Parallelhaushalt, Governance-Risiken und Kontrolle
Mit 143h entsteht ein fiskalischer Sonderraum neben der Schuldenbremse. Staatsrechtler warnen vor Entparlamentarisierung und schwächerer Kontrolle. Für Unternehmen heißt das: Planungs- und Auszahlungssicherheit hängen an der Governance-Qualität dieses Konstrukts.
Konsequenzen für Unternehmen – pragmatisch zusammengefasst
- Kein genereller „Kompatibilitäts-TÜV“ für jede Aktivität – Verbote entstehen nur durch Spezialgesetze.
- Förderzugang wird selektiver – ohne Klimakriterien kein Zugang zu Sondervermögen/öffentlichen Aufträgen.
- Vergabemarkt wird „grüner“ – CO₂-Bilanzen und Nachhaltigkeitskriterien gewinnen Gewicht.
- Mehr Geld ≠ mehr Wachstum – der Nettoeffekt hängt von echter Zusätzlichkeit ab.

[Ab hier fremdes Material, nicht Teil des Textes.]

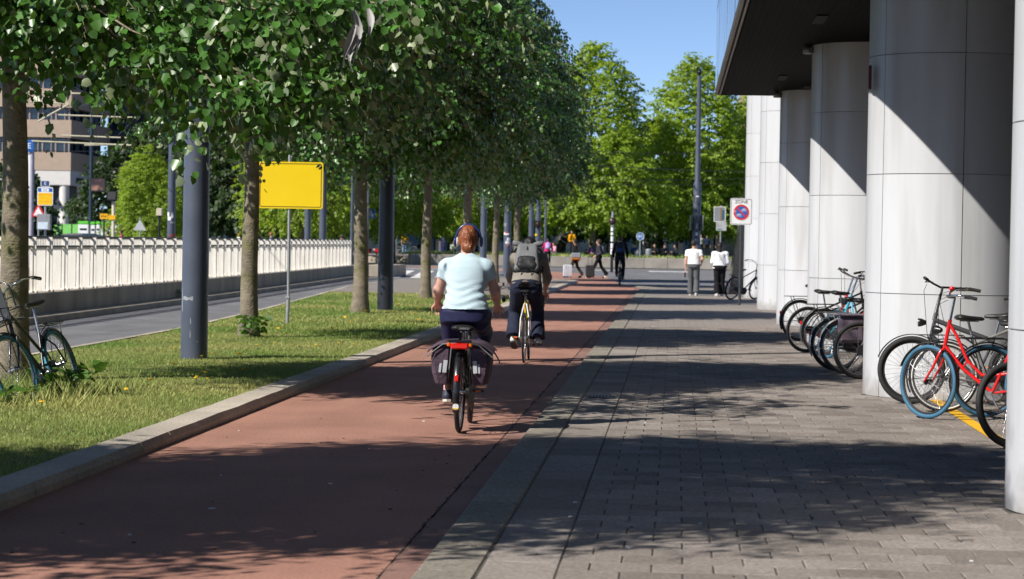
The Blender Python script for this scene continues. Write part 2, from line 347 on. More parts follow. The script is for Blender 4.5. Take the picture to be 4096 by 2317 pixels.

- EU-Beihilfekorridor – nur Projekte im Rahmen von CEEAG/CISAF sind förderfähig.
Fazit
Die Brisanz von Art. 143h GG liegt nicht primär im Wort „Klimaneutralität“, sondern in der Kreditermächtigung außerhalb der Schuldenbremse – verfassungsfest und auf Jahrzehnte angelegt. Das ist eine tiefgreifende fiskalische Weichenstellung: Sie kann Modernisierung ermöglichen, birgt aber das Risiko einer Entparlamentarisierung von Haushaltsdisziplin über Sondervermögen.